Reproduce the full listing that appears beneath this instruction exactly.

════

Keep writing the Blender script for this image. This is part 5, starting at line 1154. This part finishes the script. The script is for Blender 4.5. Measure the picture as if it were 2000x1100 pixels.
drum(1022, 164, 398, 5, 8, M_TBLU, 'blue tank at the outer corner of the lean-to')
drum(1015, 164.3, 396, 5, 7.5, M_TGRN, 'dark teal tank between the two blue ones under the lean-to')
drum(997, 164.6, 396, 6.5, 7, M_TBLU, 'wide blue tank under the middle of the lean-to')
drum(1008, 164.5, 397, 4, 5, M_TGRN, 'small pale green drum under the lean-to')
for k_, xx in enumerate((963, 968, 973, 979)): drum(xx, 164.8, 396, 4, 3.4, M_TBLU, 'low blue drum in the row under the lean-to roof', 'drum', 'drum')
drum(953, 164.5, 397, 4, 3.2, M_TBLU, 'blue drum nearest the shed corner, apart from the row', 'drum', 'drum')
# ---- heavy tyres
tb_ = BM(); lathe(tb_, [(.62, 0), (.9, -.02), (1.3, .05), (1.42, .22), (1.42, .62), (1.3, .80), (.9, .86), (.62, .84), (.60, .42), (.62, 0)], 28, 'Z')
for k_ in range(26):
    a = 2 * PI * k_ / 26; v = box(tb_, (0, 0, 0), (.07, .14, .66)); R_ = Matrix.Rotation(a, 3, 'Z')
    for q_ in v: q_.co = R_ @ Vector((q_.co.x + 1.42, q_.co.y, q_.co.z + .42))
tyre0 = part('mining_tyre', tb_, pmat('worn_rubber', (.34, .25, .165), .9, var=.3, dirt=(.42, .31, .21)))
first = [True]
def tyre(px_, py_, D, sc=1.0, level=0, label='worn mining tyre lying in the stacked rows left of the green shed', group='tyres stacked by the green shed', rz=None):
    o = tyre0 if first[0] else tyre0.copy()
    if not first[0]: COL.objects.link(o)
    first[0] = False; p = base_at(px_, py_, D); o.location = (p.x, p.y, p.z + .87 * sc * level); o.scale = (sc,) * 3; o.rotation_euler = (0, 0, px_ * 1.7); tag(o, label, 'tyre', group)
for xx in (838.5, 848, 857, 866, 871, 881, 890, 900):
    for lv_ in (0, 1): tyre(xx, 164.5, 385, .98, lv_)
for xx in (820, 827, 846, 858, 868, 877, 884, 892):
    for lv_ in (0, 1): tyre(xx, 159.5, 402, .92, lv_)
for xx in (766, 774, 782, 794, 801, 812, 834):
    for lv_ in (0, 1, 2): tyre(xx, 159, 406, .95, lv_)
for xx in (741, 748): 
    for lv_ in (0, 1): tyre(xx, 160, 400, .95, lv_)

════

• _Finished exercise_:
Keep writing the Blender script for this image. This is part 5, starting at line 1154. This part finishes the script. The script is for Blender 4.5. Measure the picture as if it were 2000x1100 pixels.
drum(1022, 164, 398, 5, 8, M_TBLU, 'blue tank at the outer corner of the lean-to')
drum(1015, 164.3, 396, 5, 7.5, M_TGRN, 'dark teal tank between the two blue ones under the lean-to')
drum(997, 164.6, 396, 6.5, 7, M_TBLU, 'wide blue tank under the middle of the lean-to')
drum(1008, 164.5, 397, 4, 5, M_TGRN, 'small pale green drum under the lean-to')
for k_, xx in enumerate((963, 968, 973, 979)): drum(xx, 164.8, 396, 4, 3.4, M_TBLU, 'low blue drum in the row under the lean-to roof', 'drum', 'drum')
drum(953, 164.5, 397, 4, 3.2, M_TBLU, 'blue drum nearest the shed corner, apart from the row', 'drum', 'drum')
# ---- heavy tyres
tb_ = BM(); lathe(tb_, [(.62, 0), (.9, -.02), (1.3, .05), (1.42, .22), (1.42, .62), (1.3, .80), (.9, .86), (.62, .84), (.60, .42), (.62, 0)], 28, 'Z')
for k_ in range(26):
    a = 2 * PI * k_ / 26; v = box(tb_, (0, 0, 0), (.07, .14, .66)); R_ = Matrix.Rotation(a, 3, 'Z')
    for q_ in v: q_.co = R_ @ Vector((q_.co.x + 1.42, q_.co.y, q_.co.z + .42))
tyre0 = part('mining_tyre', tb_, pmat('worn_rubber', (.34, .25, .165), .9, var=.3, dirt=(.42, .31, .21)))
first = [True]
def tyre(px_, py_, D, sc=1.0, level=0, label='worn mining tyre lying in the stacked rows left of the green shed', group='tyres stacked by the green shed', rz=None):
    o = tyre0 if first[0] else tyre0.copy()
    if not first[0]: COL.objects.link(o)
    first[0] = False; p = base_at(px_, py_, D); o.location = (p.x, p.y, p.z + .87 * sc * level); o.scale = (sc,) * 3; o.rotation_euler = (0, 0, px_ * 1.7); tag(o, label, 'tyre', group)
for xx in (838.5, 848, 857, 866, 871, 881, 890, 900):
    for lv_ in (0, 1): tyre(xx, 164.5, 385, .98, lv_)
for xx in (820, 827, 846, 858, 868, 877, 884, 892):
    for lv_ in (0, 1): tyre(xx, 159.5, 402, .92, lv_)
for xx in (766, 774, 782, 794, 801, 812, 834):
    for lv_ in (0, 1, 2): tyre(xx, 159, 406, .95, lv_)
for xx in (741, 748): 
    for lv_ in (0, 1): tyre(xx, 160, 400, .95, lv_)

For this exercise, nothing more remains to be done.